• **Exercise**
Print word for word the first line of the listing below and every line after it, through the line with "from mathutils import Vector, Matrix". Leave out the pictures and the rest.

▬▬▬▬▬▬

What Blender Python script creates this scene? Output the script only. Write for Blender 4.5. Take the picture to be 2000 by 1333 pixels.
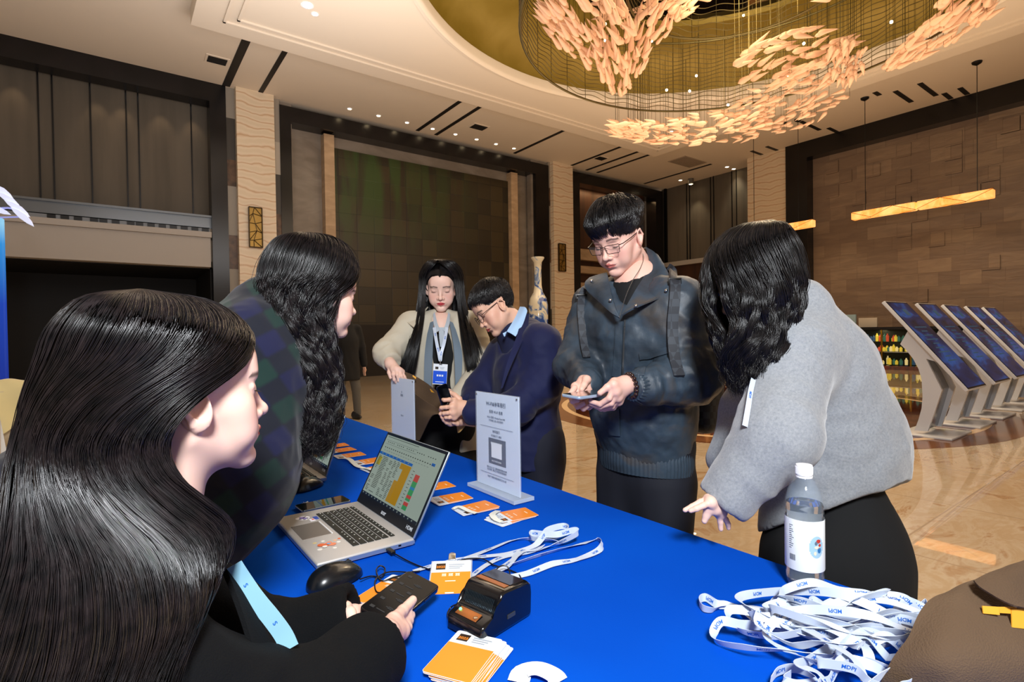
import bpy, bmesh, math, random
import numpy as np
from mathutils import Vector, Matrix

for _o in list(bpy.data.objects):
    bpy.data.objects.remove(_o)
SC = bpy.context.scene
COL = SC.collection
random.seed(7)
RNG = np.random.default_rng(11)

# ------------------------------------------------------------------ camera
FPX, CX, CY, HC = 1050.0, 1000.0, 666.5, 1.28
_A = np.array([1417.0, 36.5, -FPX]); _A /= np.linalg.norm(_A)
_B = np.array([-779.0, 3.5, -FPX]); _B -= _A*_A.dot(_B); _B /= np.linalg.norm(_B)
_Z = np.cross(_A, _B)
CR = np.stack([_A, _B, _Z])            # world <- camera
CO = np.array([0.0, 0.0, HC])
cam = bpy.data.cameras.new('camera'); cam_o = bpy.data.objects.new('camera', cam); COL.objects.link(cam_o)
cam.sensor_width = 36.0; cam.lens = 36.0*FPX/2000.0; cam.clip_start = 0.02; cam.clip_end = 200
_m = Matrix.Identity(4)
for i in range(3):
    for j in range(3):
        _m[i][j] = CR[i][j]
_m[2][3] = HC
cam_o.matrix_world = _m
SC.camera = cam_o

def ray(px, py): return CR @ np.array([(px-CX)/FPX, -(py-CY)/FPX, -1.0])
def P(px, py, d): return CO + d*ray(px, py)          # a place seen at (px,py), d metres ahead
def onz(px, py, z):
    r = ray(px, py); return CO + r*(z-HC)/r[2]
def onX(px, py, x):
    r = ray(px, py); return CO + r*x/r[0]
def onY(px, py, y):
    r = ray(px, py); return CO + r*y/r[1]
def cv(r, u, t): return CR @ np.array([r, u, t], float)   # right, up, towards viewer
RT, UP, TW = cv(1,0,0), cv(0,1,0), cv(0,0,1)

# ------------------------------------------------------------------ colour management, world, lights
SC.view_settings.view_transform = 'Standard'
SC.view_settings.look = 'None'
SC.view_settings.gamma = 1.0
SC.view_settings.use_curve_mapping = False
SC.view_settings.exposure = 0.0

def lin(c):
    if isinstance(c, str):
        c = c.lstrip('#'); c = [int(c[i:i+2], 16)/255 for i in (0, 2, 4)]
        return tuple(x/12.92 if x <= 0.04045 else ((x+0.055)/1.055)**2.4 for x in c)
    return tuple(c)

world = bpy.data.worlds.new('world'); SC.world = world; world.use_nodes = True
_bg = world.node_tree.nodes['Background']
_bg.inputs[0].default_value = (*lin('#ffe2c4'), 1); _bg.inputs[1].default_value = 0.35

def light(name, kind, loc, energy, color=(1,1,1), size=0.3, target=None, spot=None, blend=0.5, sizey=None):
    l = bpy.data.lights.new(name, kind); l.energy = energy; l.color = color
    if kind == 'AREA':
        l.size = size
        if sizey: l.shape = 'RECTANGLE'; l.size_y = sizey
    else: l.shadow_soft_size = size
    if kind == 'SPOT': l.spot_size = spot; l.spot_blend = blend
    o = bpy.data.objects.new(name, l); COL.objects.link(o); o.location = loc
    if target is not None:
        o.rotation_euler = (Vector(target)-Vector(loc)).to_track_quat('-Z', 'Y').to_euler()
    return o
# photographer's flash, behind and above the camera
light('flash', 'AREA', (-0.36, -0.78, 2.5), 132, (0.93, 0.965, 1.0), 0.42, (1.5, 2.0, 0.95))
WARM = (1.0, 0.78, 0.52)
light('chandelier_glow', 'POINT', (8.6, 4.96, 7.0), 110, (1.0, 0.74, 0.48), 0.9)
light('dome_glow', 'POINT', (8.6, 4.96, 8.15), 330, (1.0, 0.82, 0.5), 0.5)
light('lobby_fill', 'AREA', (8.6, 5.0, 6.0), 660, (1.0, 0.78, 0.55), 9.0, (8.6, 5.0, 0))  # added fill without a fixture, warm light down over the lobby
light('lobby_ceiling_fill', 'AREA', (10.0, 5.5, 4.2), 470, (1.0, 0.76, 0.53), 9.0, (10.0, 5.5, 9))  # added fill hanging unseen in mid-air, brightens the ceiling from below
light('entrance_ceiling_fill', 'AREA', (2.0, 7.5, 4.6), 340, (1.0, 0.97, 0.97), 5.0, (2.0, 9.5, 9))  # unseen helper lamp added to lift the ceiling near the entrance

# ------------------------------------------------------------------ materials
MATS = {}
def mat(name, color=(.5,.5,.5), rough=.5, metal=0.0, spec=.5, emit=None, estr=0.0, coat=0.0, trans=0.0, ior=1.45,
        sheen=0.0, noise=None, bump=None, alpha=1.0, sss=0.0, vcol=False):
    """noise=(scale, colour2, detail, distortion[, (sx,sy,sz)]); bump=(scale, strength, detail[, stretch])"""
    if name in MATS: return MATS[name]
    m = bpy.data.materials.new(name); m.use_nodes = True; MATS[name] = m
    nt = m.node_tree; N = nt.nodes; L = nt.links; b = N['Principled BSDF']
    I = b.inputs
    I['Base Color'].default_value = (*lin(color), 1); I['Roughness'].default_value = rough
    I['Metallic'].default_value = metal; I['Specular IOR Level'].default_value = spec
    I['Coat Weight'].default_value = coat; I['Transmission Weight'].default_value = trans
    I['IOR'].default_value = ior; I['Sheen Weight'].default_value = sheen; I['Alpha'].default_value = alpha
    if sss:
        I['Subsurface Weight'].default_value = sss; I['Subsurface Radius'].default_value = (1.0, .35, .18)
        I['Subsurface Scale'].default_value = .008
    if emit is not None:
        I['Emission Color'].default_value = (*lin(emit), 1); I['Emission Strength'].default_value = estr
    tc = None
    def coords(st=None):
        nonlocal tc
        if tc is None: tc = N.new('ShaderNodeTexCoord')
        if st is None: return tc.outputs['Object']
        mp = N.new('ShaderNodeMapping'); mp.inputs['Scale'].default_value = st
        L.new(tc.outputs['Object'], mp.inputs['Vector']); return mp.outputs['Vector']
    if noise:
        t = N.new('ShaderNodeTexNoise'); t.inputs['Scale'].default_value = noise[0]
        t.inputs['Detail'].default_value = noise[2] if len(noise) > 2 else 3
        t.inputs['Distortion'].default_value = noise[3] if len(noise) > 3 else 0
        L.new(coords(noise[4] if len(noise) > 4 else None), t.inputs['Vector'])
        r = N.new('ShaderNodeValToRGB'); r.color_ramp.elements[0].position = .35; r.color_ramp.elements[1].position = .65
        r.color_ramp.elements[0].color = (*lin(color), 1); r.color_ramp.elements[1].color = (*lin(noise[1]), 1)
        L.new(t.outputs['Fac'], r.inputs['Fac']); L.new(r.outputs['Color'], I['Base Color'])
    if vcol:
        a = N.new('ShaderNodeAttribute'); a.attribute_name = 'Col'; L.new(a.outputs['Color'], I['Base Color'])
    if bump:
        t = N.new('ShaderNodeTexNoise'); t.inputs['Scale'].default_value = bump[0]
        t.inputs['Detail'].default_value = bump[2] if len(bump) > 2 else 3
        L.new(coords(bump[3] if len(bump) > 3 else None), t.inputs['Vector'])
        bp = N.new('ShaderNodeBump'); bp.inputs['Strength'].default_value = bump[1]; bp.inputs['Distance'].default_value = .01
        L.new(t.outputs['Fac'], bp.inputs['Height']); L.new(bp.outputs['Normal'], I['Normal'])
    return m

def node_mat(name, build):
    if name in MATS: return MATS[name]
    m = bpy.data.materials.new(name); m.use_nodes = True; MATS[name] = m
    build(m.node_tree, m.node_tree.nodes, m.node_tree.links, m.node_tree.nodes['Principled BSDF']); return m

# ------------------------------------------------------------------ objects
def link(o, parent=None, loc=None):
    COL.objects.link(o)
    if parent is not None: o.parent = parent
    return o
def tag(o, label=None, cat=None, group=None, kind=None):
    if label: o['label'] = label
    if cat: o['category'] = cat
    if group: o['group'] = group
    if kind: o['kind'] = kind
    return o
def thing(name, label, cat, loc=(0,0,0), group=None, rotz=0):
    o = bpy.data.objects.new(name, None); o.empty_display_size = .05; COL.objects.link(o)
    o.location = Vector([float(x) for x in loc]); o.rotation_euler = (0,0,rotz)
    return tag(o, label, cat, group)
def world_loc(o):
    v = Vector((0,0,0))
    while o is not None:
        v = v + Vector(o.location); o = o.parent
    return np.array(v)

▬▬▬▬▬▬

• **Answer below**
What Blender Python script creates this scene? Output the script only. Write for Blender 4.5. Take the picture to be 2000 by 1333 pixels.
import bpy, bmesh, math, random
import numpy as np
from mathutils import Vector, Matrix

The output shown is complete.